La Chine ambitionne de devenir le premier vignoble au monde d’ici cinq ans
Qui aurait osé un tel pronostic, il n’y a pas si longtemps de cela, lorsque la Chine mélangeait encore grand crus et sodas? La République populaire s’est muée en quelques années à la fois en eldorado et en superpuissance du vin.
La soif de vin rouge des Chinois semble ne pas connaître de limites, alors que la consommation de blancs et de pétillants progresse aussi.
Détrônant au passage la France, la Chine est devenue le premier pays au monde consommateur de vin rouge,selon l’étude de conjoncture Vinexpo. Entre 2007 et 2013, sa consommation a été multipliée par 2,75 (+175,4%) alors qu’au cours de la même période elle diminuait de 5,8% en Italie et de 18% en France. Et cette soif de vin n’est pas prête d’être étanché.
Les vins français dominent le marché chinois
La classe moyenne chinoise et ses 400 millions d’individus est de plus en plus attirée par les produits de consommations occidentaux au fur et à mesure que les salaires et le niveau de vie progressent. «Le marché du vin en Chine possède un grand potentiel et c’est une chance pour la France, souligne Wu Jianmin, ancien ambassadeur de Chine à Paris. Lorsque les Chinois ont commencé à consommer du vin français, c’était un produit de luxe. Mais il est désormais à la portée des portes monnaie de la classe moyenne».
Les vins français dominent toujours le marché chinois avec une part de marché de près de 50%, loin devant l’Australie et l’Espagne. La République populaire reste notamment le premier importateur de Bordeaux. «En Chine, le vin, qui est très cher, est consommé surtout par une classe urbaine, estime Boris Petric, anthropologue au CNRS. Il est le symbole de l’accès au luxe et est associé à la France. La culture du cadeau est très importante en Chine et le vin finit parfois dans une vitrine, il ne faut donc pas confondre consommation et vente. Mais il existe une petite tranche d’amateurs et les bars à vins se développent».

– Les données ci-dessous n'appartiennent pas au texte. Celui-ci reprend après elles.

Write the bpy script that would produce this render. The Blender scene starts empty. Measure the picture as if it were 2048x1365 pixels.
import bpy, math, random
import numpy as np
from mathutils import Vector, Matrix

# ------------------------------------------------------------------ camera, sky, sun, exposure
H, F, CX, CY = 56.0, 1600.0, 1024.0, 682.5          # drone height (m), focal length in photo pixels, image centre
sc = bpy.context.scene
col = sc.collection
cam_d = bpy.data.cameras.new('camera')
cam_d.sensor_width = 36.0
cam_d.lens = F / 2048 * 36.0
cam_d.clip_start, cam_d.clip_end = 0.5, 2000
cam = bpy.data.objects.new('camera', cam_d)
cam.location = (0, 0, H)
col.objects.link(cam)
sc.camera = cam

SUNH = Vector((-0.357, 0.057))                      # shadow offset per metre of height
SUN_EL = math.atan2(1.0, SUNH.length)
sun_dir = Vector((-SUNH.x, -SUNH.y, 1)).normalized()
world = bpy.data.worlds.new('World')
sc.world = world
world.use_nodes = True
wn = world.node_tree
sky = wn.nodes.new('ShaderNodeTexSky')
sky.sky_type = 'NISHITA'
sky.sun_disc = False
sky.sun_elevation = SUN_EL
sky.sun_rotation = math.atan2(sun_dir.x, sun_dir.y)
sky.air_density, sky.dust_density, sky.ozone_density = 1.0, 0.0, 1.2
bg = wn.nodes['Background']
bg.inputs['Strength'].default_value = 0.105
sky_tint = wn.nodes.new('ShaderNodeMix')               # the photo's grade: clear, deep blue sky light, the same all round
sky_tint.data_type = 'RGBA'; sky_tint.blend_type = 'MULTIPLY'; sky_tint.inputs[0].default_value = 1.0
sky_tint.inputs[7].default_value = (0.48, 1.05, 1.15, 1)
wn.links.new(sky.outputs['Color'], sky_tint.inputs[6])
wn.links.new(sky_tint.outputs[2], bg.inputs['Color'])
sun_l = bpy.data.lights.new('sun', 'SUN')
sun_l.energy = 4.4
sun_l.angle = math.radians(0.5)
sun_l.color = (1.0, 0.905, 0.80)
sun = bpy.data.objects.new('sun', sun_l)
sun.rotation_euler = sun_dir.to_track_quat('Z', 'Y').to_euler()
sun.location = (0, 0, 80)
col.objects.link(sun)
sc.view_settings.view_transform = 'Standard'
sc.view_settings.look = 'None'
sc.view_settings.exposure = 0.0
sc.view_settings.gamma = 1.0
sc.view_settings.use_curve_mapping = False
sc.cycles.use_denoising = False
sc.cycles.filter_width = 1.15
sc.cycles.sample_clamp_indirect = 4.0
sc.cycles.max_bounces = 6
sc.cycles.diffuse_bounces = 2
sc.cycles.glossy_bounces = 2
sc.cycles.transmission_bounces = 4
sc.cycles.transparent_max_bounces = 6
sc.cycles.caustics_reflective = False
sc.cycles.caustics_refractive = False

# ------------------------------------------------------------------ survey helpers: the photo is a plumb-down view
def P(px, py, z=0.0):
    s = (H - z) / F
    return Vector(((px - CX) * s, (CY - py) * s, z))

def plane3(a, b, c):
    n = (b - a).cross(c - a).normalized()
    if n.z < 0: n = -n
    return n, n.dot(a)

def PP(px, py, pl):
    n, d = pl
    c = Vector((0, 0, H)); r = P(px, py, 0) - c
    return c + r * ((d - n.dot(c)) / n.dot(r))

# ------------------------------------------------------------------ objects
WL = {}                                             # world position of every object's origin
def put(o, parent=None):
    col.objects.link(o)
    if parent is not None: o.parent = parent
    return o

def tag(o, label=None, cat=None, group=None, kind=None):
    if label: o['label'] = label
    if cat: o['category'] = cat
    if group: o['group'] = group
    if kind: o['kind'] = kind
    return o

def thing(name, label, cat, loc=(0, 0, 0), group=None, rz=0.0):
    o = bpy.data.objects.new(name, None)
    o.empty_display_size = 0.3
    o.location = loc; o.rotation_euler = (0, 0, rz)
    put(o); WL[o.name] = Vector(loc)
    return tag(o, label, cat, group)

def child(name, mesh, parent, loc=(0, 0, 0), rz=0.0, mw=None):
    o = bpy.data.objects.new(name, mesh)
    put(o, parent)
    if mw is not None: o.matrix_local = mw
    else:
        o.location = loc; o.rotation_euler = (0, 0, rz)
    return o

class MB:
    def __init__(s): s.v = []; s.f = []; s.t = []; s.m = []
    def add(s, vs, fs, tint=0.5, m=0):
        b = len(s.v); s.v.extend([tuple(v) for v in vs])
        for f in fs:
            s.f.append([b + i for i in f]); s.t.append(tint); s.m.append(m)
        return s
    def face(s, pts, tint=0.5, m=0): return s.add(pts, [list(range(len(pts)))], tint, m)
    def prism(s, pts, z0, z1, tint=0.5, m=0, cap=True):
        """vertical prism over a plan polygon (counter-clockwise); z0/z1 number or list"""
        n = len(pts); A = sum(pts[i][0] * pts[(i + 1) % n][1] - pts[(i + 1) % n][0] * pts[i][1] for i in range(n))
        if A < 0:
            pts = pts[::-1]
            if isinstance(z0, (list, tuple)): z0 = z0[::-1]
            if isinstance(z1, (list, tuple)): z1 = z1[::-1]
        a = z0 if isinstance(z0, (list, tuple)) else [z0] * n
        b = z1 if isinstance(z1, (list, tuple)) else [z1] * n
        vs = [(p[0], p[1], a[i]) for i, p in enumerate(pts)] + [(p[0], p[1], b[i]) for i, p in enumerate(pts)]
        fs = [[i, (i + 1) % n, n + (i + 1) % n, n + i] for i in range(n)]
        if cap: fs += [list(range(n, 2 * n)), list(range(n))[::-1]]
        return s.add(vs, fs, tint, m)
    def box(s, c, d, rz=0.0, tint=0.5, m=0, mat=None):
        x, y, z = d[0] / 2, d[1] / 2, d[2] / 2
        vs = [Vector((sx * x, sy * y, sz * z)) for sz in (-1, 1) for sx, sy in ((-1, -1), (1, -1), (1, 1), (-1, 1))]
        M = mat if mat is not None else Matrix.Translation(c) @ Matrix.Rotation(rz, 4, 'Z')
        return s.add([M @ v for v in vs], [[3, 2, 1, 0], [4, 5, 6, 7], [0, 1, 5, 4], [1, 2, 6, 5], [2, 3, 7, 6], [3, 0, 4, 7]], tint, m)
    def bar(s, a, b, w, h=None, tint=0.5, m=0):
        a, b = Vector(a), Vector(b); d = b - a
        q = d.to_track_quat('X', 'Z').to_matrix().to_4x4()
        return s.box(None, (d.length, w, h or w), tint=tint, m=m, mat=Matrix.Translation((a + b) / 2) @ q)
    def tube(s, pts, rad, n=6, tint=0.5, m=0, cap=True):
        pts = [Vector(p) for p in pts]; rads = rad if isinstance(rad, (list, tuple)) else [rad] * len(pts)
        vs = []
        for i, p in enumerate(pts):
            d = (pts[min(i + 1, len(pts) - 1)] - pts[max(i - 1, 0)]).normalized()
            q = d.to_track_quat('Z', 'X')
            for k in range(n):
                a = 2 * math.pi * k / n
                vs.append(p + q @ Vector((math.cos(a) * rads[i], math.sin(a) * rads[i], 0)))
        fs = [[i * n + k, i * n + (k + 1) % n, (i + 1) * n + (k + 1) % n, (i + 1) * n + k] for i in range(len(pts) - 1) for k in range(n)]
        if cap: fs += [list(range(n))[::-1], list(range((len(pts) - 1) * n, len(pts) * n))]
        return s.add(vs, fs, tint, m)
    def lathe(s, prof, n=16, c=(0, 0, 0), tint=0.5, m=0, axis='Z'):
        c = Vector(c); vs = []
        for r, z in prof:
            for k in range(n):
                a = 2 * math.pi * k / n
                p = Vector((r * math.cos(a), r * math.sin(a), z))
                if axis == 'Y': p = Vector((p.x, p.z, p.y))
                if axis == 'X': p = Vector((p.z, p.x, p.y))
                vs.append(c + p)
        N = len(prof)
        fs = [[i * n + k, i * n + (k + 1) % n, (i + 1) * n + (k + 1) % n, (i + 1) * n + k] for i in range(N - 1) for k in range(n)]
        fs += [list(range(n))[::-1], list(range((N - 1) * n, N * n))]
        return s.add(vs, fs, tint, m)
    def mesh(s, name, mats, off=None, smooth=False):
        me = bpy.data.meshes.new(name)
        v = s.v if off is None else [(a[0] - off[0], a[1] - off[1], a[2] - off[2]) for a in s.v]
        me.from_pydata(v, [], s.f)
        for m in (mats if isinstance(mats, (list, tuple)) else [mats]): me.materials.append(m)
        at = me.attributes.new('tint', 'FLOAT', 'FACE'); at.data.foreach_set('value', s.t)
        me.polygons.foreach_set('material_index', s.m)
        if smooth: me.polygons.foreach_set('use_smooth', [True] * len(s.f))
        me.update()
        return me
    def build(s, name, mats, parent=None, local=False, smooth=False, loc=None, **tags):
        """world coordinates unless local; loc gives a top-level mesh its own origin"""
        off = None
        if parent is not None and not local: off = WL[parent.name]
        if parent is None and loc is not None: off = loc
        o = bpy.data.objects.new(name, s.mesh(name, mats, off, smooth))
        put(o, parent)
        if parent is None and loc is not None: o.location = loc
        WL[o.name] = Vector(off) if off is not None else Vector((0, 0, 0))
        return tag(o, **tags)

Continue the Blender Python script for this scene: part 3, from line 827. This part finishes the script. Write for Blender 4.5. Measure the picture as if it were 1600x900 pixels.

Les étudiants chinois étudient l’œnologie en France
Les investisseurs chinois continuent de s’intéresser de près aux domaines français, non seulement dans le Bordelais, mais aussi en Bourgogne, dans la Loire ou dans le Languedoc-Roussillon. Et les étudiants chinois en œnologie continuent de se ruer vers les écoles françaises. Cependant, bien qu’ils se taillent toujours la part du lion en Chine, les vins français marquent le pas au profit des domaines européens, notamment en Espagne et en Italie.
La Chine est aussi devenue en quelques années le cinquième producteur de vins au monde derrière l’Italie, la France, les États-Unis et l’Espagne. Plus de 80% des vins consommés en Chine sont élaborés sur place. Attirés par le potentiel du marché du vin chinois, les groupes français investissent en République populaire. Le gouvernement chinois favorise notamment les investissements visant à développer les zones pauvres ou semi-désertiques grâce à la viticulture, comme le Ningxia nouvel eldorado du vin chinois ou le Xinjiang. Les Chinois vont devenir un acteur-clé de l’économie viticole. Ils ont décidé d’être un grand producteur et seront, en superficie et en volume, le premier vignoble au monde d’ici cinq ans.
Pékin a ouvert une enquête
Cela ne va pas sans provoquer de heurts avec les partenaires européens de la Chine. Ainsi, Pékin a ouvert une enquête en juillet, afin de déterminer si l’UE subventionne ses exportations de vin vers la Chine, créant de ce fait une distorsion de concurrence. L’initiative a été interprétée comme une mesure de représailles à la décision qu’avait prise Bruxelles d’imposer des droits de douane punitifs sur les panneaux solaires fabriqués en Chine… Mais elle sont aussi le signe des nouvelles ambitions viticoles de la République rouge.